Extracted entries:
____

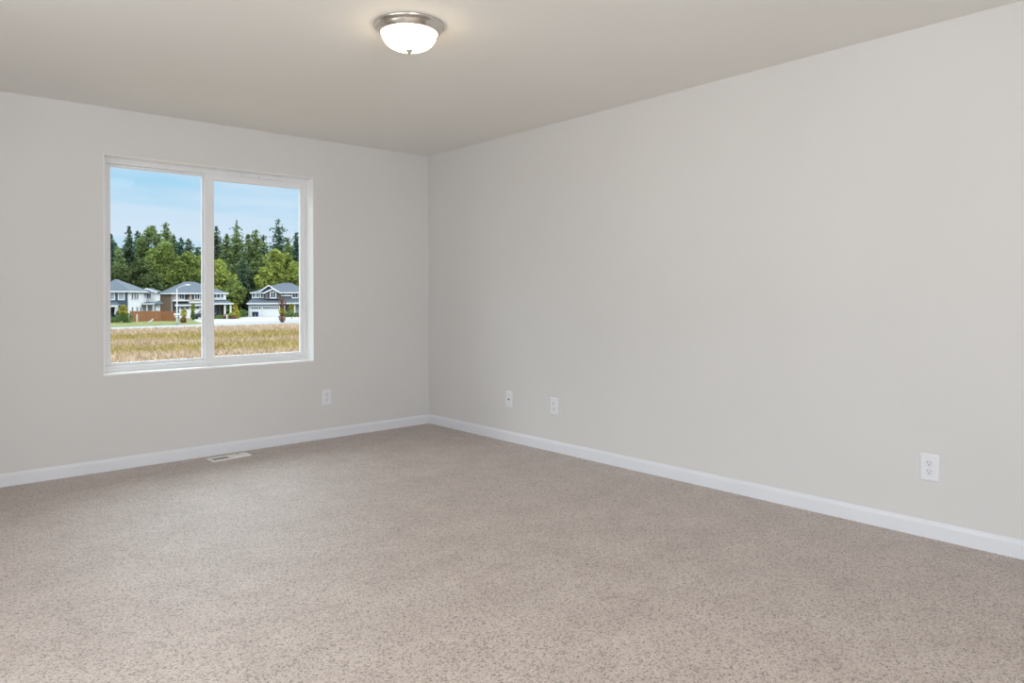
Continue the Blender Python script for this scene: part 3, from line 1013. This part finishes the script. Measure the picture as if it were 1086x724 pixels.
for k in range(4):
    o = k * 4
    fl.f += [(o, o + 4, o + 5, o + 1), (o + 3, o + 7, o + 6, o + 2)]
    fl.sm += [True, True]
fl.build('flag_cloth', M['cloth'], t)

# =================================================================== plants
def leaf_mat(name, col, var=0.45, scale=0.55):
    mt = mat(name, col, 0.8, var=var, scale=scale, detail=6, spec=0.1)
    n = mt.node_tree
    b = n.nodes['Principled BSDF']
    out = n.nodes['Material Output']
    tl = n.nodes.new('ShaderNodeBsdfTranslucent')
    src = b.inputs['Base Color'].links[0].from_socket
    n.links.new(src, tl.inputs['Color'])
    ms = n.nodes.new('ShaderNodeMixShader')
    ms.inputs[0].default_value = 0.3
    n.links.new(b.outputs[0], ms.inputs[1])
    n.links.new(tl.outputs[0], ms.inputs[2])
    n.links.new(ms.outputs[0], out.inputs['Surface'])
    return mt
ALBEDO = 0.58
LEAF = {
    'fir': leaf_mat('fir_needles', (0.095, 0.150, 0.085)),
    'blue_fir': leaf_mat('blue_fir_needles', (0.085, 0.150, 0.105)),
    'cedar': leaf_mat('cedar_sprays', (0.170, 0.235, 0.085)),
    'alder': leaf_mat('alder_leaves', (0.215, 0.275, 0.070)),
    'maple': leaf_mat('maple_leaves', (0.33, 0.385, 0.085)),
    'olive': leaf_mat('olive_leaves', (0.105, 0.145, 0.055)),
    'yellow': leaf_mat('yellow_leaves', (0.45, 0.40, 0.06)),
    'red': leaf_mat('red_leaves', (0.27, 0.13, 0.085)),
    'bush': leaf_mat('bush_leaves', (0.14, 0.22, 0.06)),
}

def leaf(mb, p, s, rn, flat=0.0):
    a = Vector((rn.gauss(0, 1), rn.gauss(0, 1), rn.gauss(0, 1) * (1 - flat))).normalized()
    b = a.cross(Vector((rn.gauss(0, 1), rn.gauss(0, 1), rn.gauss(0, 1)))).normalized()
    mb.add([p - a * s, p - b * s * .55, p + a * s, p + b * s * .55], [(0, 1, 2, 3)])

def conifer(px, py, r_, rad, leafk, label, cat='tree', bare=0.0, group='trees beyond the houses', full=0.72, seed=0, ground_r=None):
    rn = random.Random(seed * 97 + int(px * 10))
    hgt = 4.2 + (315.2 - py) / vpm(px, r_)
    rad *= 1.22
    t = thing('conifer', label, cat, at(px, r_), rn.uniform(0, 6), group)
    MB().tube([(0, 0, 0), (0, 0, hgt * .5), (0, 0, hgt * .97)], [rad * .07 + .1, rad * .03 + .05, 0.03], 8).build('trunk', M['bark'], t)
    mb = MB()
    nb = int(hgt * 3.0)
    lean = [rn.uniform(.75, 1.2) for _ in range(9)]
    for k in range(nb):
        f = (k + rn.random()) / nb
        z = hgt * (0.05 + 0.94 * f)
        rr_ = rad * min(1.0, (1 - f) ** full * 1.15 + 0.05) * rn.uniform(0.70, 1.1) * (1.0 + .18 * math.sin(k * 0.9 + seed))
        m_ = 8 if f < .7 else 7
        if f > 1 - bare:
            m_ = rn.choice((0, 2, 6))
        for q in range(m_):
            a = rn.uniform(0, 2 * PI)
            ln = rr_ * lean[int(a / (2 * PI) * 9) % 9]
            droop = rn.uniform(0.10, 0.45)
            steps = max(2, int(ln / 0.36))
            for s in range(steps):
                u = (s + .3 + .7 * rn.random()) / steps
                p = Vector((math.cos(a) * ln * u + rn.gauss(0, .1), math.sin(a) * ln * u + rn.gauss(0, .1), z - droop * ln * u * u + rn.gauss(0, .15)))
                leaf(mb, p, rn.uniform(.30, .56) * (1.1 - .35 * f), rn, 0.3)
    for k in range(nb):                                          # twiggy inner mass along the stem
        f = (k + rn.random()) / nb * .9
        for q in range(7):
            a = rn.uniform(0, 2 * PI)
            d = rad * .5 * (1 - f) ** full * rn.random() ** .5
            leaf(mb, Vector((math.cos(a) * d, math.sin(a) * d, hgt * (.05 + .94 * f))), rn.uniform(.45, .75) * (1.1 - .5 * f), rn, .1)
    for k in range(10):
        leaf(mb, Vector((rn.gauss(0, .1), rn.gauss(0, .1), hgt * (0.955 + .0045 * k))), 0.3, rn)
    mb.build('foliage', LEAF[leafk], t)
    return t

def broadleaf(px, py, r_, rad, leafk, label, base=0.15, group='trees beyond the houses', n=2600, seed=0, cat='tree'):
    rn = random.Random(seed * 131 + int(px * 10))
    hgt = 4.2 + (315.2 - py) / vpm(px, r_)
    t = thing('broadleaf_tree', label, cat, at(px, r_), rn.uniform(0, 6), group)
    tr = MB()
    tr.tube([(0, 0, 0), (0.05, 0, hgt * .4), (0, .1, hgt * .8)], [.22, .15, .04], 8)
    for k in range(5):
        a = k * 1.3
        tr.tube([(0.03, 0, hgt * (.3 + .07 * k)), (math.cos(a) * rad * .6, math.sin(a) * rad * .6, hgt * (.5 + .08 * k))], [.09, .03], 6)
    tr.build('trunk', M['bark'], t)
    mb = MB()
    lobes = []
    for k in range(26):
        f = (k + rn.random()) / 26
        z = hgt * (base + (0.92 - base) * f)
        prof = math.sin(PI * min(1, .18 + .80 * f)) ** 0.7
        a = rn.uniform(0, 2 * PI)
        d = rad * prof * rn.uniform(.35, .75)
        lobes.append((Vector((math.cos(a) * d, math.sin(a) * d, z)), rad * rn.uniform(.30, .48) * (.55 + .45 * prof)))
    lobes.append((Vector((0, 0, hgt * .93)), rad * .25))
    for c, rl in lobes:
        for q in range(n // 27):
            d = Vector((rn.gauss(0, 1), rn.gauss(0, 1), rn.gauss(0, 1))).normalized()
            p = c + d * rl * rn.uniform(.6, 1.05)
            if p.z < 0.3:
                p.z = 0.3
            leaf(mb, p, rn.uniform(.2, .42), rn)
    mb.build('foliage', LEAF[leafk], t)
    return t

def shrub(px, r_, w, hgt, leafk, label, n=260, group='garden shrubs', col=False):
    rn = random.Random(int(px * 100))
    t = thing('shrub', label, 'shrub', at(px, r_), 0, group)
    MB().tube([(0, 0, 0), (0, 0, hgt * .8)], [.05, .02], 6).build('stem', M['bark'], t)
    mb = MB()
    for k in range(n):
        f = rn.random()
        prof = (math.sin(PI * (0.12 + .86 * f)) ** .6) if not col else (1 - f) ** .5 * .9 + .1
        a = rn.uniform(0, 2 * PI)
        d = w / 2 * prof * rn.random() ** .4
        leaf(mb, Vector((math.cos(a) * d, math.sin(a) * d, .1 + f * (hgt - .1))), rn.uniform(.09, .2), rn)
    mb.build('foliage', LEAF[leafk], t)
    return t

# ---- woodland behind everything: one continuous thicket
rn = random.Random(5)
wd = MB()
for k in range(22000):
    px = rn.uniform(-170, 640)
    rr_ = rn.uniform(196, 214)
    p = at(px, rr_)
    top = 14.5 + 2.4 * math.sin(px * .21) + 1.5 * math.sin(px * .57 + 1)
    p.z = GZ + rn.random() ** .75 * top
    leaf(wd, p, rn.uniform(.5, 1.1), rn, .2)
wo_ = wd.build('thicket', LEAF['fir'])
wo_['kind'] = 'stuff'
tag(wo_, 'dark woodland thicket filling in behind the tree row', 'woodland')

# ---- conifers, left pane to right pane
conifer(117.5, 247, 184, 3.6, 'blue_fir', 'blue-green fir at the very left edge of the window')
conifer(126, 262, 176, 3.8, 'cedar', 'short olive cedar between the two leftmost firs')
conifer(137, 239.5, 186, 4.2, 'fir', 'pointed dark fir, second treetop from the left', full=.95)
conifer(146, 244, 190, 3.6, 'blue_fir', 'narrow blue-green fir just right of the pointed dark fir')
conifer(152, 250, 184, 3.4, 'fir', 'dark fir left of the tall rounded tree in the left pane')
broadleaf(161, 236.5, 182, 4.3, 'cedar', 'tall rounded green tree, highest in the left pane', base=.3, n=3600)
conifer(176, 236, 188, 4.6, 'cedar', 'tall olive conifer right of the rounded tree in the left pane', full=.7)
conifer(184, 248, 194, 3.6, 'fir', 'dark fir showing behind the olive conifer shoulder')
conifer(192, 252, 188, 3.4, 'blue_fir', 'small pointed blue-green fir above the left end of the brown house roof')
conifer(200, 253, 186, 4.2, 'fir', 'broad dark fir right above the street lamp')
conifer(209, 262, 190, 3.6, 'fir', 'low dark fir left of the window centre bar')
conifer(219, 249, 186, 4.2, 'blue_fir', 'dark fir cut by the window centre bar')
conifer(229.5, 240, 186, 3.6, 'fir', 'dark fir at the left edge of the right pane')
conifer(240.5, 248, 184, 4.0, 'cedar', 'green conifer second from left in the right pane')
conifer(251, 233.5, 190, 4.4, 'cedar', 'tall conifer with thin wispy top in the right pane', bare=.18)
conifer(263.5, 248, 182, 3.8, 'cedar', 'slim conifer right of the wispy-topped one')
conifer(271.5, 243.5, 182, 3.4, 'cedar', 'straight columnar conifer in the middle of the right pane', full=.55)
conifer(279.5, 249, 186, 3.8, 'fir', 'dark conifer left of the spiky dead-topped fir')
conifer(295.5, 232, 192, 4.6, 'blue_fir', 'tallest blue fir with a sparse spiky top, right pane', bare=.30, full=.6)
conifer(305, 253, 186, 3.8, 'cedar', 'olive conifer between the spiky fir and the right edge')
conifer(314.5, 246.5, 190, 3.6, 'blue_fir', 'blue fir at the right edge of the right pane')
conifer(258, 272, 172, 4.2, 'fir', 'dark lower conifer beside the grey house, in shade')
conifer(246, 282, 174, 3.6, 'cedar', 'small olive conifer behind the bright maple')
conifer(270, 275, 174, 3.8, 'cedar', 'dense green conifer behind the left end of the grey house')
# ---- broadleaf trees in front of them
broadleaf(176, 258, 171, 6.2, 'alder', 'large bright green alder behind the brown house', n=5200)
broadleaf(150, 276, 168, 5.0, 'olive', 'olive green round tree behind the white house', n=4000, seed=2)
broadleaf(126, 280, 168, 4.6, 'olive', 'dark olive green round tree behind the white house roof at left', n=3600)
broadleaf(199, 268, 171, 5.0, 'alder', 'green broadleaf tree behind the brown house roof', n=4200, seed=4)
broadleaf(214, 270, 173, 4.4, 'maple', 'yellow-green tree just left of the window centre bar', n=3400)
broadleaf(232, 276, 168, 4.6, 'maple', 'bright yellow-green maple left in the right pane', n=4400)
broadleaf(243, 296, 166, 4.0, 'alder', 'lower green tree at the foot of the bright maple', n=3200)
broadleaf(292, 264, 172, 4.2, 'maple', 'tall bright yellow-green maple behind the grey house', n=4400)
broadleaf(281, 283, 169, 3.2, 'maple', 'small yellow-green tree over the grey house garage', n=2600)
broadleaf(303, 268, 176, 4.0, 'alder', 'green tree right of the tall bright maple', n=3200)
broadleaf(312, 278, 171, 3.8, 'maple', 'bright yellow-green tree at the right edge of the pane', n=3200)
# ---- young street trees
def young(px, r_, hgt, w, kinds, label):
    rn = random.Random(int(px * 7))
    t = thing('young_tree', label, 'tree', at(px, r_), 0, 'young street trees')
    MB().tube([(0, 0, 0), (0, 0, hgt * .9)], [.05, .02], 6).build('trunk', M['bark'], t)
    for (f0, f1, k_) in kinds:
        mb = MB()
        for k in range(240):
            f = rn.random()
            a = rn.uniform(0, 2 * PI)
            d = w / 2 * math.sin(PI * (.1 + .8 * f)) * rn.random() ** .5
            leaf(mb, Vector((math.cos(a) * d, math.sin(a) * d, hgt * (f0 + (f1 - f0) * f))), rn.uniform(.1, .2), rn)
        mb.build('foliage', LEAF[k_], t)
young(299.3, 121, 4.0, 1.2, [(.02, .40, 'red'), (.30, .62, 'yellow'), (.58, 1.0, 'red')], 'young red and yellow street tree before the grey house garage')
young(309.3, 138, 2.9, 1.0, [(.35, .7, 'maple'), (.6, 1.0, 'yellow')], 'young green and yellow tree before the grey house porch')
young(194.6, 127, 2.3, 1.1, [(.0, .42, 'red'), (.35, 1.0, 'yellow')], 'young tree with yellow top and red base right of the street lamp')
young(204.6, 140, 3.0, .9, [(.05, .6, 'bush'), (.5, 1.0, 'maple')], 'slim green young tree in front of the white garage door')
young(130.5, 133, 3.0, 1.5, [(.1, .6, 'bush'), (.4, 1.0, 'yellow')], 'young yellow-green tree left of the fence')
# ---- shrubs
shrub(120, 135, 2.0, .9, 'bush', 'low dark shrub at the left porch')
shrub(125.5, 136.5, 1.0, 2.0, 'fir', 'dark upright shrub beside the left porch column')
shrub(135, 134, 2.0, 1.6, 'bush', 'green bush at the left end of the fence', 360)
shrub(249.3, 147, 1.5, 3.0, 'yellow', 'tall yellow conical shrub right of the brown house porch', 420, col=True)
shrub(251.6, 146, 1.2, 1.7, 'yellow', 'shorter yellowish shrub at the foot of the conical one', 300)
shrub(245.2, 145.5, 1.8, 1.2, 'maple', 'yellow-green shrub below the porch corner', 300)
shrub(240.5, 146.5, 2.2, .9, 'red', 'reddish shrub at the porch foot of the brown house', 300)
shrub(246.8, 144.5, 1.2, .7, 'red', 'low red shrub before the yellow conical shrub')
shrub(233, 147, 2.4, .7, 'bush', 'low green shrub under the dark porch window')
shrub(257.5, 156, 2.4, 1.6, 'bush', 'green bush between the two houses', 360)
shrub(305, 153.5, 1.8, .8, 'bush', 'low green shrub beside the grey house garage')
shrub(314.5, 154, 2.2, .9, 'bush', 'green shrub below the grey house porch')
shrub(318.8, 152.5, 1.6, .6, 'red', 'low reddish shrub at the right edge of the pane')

____

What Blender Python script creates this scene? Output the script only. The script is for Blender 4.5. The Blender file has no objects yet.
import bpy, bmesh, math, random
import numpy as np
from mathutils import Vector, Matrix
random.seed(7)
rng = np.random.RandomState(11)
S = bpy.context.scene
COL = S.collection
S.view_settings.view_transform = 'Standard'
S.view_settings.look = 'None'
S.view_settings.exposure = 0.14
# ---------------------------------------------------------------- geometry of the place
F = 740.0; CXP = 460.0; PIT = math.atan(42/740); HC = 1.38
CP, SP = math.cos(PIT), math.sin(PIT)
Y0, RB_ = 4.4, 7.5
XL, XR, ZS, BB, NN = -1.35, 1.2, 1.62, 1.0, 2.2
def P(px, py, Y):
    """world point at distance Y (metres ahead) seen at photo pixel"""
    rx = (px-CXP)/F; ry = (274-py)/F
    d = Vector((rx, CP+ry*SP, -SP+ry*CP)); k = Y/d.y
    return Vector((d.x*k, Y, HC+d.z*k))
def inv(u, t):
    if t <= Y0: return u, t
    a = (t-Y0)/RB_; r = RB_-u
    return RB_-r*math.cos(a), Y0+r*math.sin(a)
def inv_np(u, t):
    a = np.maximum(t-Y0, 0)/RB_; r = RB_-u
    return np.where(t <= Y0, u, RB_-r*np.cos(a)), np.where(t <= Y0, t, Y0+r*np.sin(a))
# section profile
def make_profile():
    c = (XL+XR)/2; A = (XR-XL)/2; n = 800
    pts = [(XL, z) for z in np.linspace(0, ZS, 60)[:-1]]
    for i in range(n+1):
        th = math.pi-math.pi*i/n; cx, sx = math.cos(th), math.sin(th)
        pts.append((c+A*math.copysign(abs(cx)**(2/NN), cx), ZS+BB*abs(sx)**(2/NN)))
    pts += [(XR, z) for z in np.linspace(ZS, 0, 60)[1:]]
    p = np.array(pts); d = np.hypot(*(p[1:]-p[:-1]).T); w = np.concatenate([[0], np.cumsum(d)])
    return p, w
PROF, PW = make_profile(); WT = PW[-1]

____

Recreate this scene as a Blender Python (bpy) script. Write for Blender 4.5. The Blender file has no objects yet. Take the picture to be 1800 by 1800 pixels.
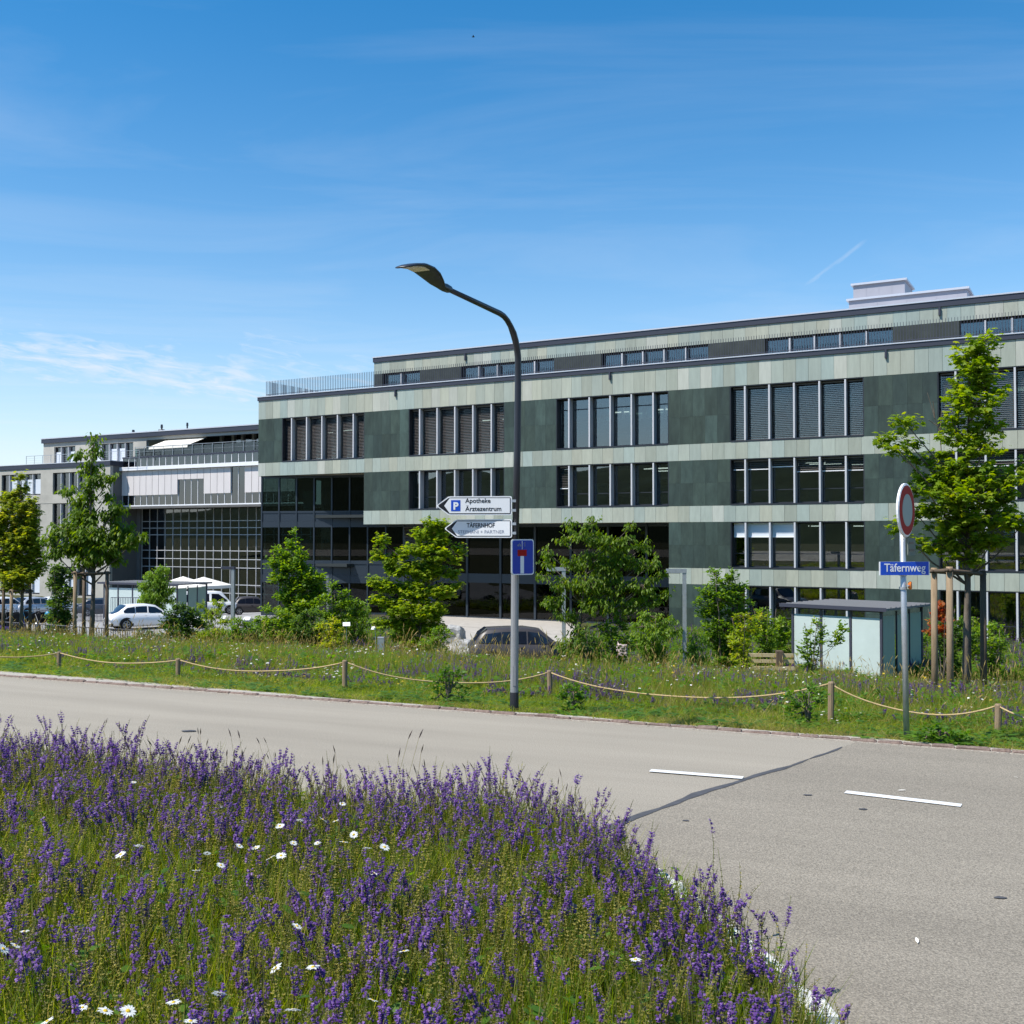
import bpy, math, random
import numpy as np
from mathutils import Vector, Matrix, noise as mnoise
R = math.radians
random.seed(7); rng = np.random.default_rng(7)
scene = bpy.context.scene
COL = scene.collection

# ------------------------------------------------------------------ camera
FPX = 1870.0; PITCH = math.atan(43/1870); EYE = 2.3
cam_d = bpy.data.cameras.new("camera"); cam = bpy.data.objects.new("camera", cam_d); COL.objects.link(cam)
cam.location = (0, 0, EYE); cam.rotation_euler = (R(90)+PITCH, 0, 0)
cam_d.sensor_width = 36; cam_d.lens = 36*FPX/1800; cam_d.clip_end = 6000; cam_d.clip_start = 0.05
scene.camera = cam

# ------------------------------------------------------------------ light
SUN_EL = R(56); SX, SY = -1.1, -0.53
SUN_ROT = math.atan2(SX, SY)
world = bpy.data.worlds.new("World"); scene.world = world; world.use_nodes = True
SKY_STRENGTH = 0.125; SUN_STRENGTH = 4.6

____

In the listing above, find the line with "Continue the Blender" and the line with "fl.build('flag_cloth', M['cloth'], t)", then print exactly those lines and every line between them.

Continue the Blender Python script for this scene: part 3, from line 1013. This part finishes the script. Measure the picture as if it were 1086x724 pixels.
for k in range(4):
    o = k * 4
    fl.f += [(o, o + 4, o + 5, o + 1), (o + 3, o + 7, o + 6, o + 2)]
    fl.sm += [True, True]
fl.build('flag_cloth', M['cloth'], t)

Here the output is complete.